As stated before, Barkley tends to bounce the ball outside when he feels pressure from the interior. Sometimes, it’s better to simply run it straight up the gut and grind out a yard or two instead of getting tackled for a loss in an attempt to get around the edge. It’s all about opportunity cost. If you make one decision, you could be gaining positive yardage from another. In 2016, 23.2% of Barkley’s runs went for zero or negative yardage. But there’s a caveat – Barkley predominantly ran out of the shotgun formation, effectively taking his momentum away and forcing him to choose a hole without any burst or speed, which caused him to use his lateral agility to bounce it to the exterior.

This problem will disappear with the Giants, as they run a lot of I-formation plays, so Eli Manning can work the play-action and have Barkley appear in the flat.
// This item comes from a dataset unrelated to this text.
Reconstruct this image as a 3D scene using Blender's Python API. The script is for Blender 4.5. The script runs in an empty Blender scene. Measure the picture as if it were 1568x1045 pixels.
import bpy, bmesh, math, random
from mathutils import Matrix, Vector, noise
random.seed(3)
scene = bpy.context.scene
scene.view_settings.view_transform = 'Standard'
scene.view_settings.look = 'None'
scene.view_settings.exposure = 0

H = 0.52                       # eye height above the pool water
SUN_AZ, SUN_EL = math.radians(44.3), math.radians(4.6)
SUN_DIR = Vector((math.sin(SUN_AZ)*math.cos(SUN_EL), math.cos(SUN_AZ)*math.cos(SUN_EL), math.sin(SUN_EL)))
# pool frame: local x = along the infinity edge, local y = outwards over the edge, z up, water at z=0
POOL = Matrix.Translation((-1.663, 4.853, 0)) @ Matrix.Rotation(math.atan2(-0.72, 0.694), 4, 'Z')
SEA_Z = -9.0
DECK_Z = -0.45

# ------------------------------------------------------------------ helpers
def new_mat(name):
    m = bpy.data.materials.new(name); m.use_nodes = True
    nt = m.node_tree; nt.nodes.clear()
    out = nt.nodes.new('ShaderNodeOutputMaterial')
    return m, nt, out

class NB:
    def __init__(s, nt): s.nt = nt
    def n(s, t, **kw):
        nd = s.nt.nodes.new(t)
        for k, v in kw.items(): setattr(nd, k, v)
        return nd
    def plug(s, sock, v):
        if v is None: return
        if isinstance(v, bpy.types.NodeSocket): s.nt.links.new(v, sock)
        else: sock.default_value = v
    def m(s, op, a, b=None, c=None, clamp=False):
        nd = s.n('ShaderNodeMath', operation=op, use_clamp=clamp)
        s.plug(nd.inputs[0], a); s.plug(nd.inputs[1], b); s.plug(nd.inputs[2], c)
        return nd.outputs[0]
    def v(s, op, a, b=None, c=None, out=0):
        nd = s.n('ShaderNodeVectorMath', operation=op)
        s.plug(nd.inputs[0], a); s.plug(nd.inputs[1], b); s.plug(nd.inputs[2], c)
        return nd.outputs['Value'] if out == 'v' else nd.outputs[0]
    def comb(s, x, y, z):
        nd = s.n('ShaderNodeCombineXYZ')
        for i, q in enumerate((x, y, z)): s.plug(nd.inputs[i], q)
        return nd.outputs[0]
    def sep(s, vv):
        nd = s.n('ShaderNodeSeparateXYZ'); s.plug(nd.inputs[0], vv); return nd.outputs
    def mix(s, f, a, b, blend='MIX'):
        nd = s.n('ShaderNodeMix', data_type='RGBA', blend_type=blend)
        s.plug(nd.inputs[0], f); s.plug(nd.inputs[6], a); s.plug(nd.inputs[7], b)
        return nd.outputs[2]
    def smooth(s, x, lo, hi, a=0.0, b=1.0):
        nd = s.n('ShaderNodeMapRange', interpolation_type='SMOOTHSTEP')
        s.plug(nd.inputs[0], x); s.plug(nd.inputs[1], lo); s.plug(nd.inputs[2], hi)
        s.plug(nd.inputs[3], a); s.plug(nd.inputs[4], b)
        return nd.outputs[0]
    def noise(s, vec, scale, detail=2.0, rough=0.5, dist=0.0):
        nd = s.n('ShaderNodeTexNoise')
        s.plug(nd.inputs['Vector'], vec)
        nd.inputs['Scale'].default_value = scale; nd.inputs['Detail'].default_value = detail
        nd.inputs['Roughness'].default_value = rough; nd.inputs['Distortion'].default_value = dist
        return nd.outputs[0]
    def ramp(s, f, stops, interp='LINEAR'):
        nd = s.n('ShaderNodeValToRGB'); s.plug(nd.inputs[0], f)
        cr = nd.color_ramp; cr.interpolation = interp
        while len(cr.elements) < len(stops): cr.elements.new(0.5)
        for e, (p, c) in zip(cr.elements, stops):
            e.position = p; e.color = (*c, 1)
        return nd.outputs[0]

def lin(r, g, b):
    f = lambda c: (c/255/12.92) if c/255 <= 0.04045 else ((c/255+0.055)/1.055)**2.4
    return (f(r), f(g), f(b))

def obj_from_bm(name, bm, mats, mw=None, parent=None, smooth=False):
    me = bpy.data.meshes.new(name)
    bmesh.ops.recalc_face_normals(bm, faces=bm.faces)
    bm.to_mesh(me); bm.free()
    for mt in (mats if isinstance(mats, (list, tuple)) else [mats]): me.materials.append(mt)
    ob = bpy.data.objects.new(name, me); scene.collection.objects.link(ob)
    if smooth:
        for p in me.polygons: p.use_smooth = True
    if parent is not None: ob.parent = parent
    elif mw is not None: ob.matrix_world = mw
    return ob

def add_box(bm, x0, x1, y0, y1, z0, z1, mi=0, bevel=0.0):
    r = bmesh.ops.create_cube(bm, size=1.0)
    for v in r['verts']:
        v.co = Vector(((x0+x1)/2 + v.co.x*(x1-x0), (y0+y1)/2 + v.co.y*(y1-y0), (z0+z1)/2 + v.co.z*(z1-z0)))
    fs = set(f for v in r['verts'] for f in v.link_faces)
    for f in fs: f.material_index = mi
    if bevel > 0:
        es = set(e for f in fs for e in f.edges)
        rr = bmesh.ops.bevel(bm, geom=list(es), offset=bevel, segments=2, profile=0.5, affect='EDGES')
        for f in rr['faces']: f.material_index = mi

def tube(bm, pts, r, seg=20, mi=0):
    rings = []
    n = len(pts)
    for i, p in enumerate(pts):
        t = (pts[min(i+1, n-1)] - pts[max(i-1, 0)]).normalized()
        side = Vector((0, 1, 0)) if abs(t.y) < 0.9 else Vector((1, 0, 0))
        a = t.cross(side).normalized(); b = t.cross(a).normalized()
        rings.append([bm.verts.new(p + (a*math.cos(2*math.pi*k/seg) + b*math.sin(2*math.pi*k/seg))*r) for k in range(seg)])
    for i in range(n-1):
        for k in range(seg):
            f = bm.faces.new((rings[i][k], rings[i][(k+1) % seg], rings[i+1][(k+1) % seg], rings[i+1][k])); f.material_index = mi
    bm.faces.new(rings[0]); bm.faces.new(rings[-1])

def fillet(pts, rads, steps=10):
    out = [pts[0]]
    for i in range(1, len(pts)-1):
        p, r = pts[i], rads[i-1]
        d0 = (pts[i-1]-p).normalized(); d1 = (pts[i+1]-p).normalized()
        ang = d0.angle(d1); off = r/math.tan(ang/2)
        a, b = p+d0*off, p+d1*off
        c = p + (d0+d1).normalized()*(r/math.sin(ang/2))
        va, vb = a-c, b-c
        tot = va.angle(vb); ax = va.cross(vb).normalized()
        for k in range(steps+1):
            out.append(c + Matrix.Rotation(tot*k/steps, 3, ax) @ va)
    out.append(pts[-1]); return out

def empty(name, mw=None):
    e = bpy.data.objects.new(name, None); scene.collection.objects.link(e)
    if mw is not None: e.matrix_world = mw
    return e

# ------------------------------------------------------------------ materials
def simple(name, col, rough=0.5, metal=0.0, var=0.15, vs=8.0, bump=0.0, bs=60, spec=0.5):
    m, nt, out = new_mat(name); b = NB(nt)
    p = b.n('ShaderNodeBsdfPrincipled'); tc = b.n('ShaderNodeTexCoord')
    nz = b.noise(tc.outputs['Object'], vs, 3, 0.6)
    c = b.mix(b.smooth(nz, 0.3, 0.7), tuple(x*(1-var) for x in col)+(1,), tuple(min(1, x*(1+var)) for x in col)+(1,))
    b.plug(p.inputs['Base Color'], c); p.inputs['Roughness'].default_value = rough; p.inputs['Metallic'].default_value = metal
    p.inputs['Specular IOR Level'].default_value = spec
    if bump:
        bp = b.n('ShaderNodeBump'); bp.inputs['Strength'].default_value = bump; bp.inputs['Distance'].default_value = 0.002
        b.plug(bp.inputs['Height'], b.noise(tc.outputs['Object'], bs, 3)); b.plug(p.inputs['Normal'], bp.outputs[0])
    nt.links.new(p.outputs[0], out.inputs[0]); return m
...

It will be a different type of running for Barkley, but one that should benefit him on the field.

Why the NFC East should be scared:

The rest of the division should be worried about the Giants’ new back. He is an all-around play maker and can do anything that’s asked of him. They haven’t faced a back like this before, and never from the Giants… Jerry Reese made sure of that. Expect to see Barkley get a lot of usage early in the year, as they break him in like a pair of shiny new shoes.

During minicamp, Barkley was asked if he had dropped a pass since becoming a Giant, his response, according to

“I did. I dropped one,” the second overall selection conceded today after a minicamp workout. “That is something that I pride myself on. You come out here every single day and you want to be perfect. When I mean perfect, I don’t mean a perfect player, but you want to go through practice without drops. Sometimes it reassures you that you have to get back on the jugs and catching after practice. There is a ball that I caught 100 times and I dropped it, because I was trying to turn up field instead of securing the catch. I kind of worked on that after and it has not happened since. That is just a part of the game. I hate making mistakes, but I love making mistakes. I love having MA’s (missed assignments) and drops. It reassures you and makes you get back on your grind, lock in and focus a little more. It is better to happen now and in practice than in week one against Jacksonville or preseason against the Browns.”

The Giants have struggled in the past with dropped passes, but Barkley will take that statistic and shove it up your… You get the point.

The NFC East should be worried, because Barkley makes the right decision nearly every time, whether it’s before the play, running full speed at a defender, or breaking out into a route. He knows the game, and he knows how to deceive even the most gifted athletes. So be wary, Cowboy’s fans, because the Giants have a new weapon that has yet to be unleashed.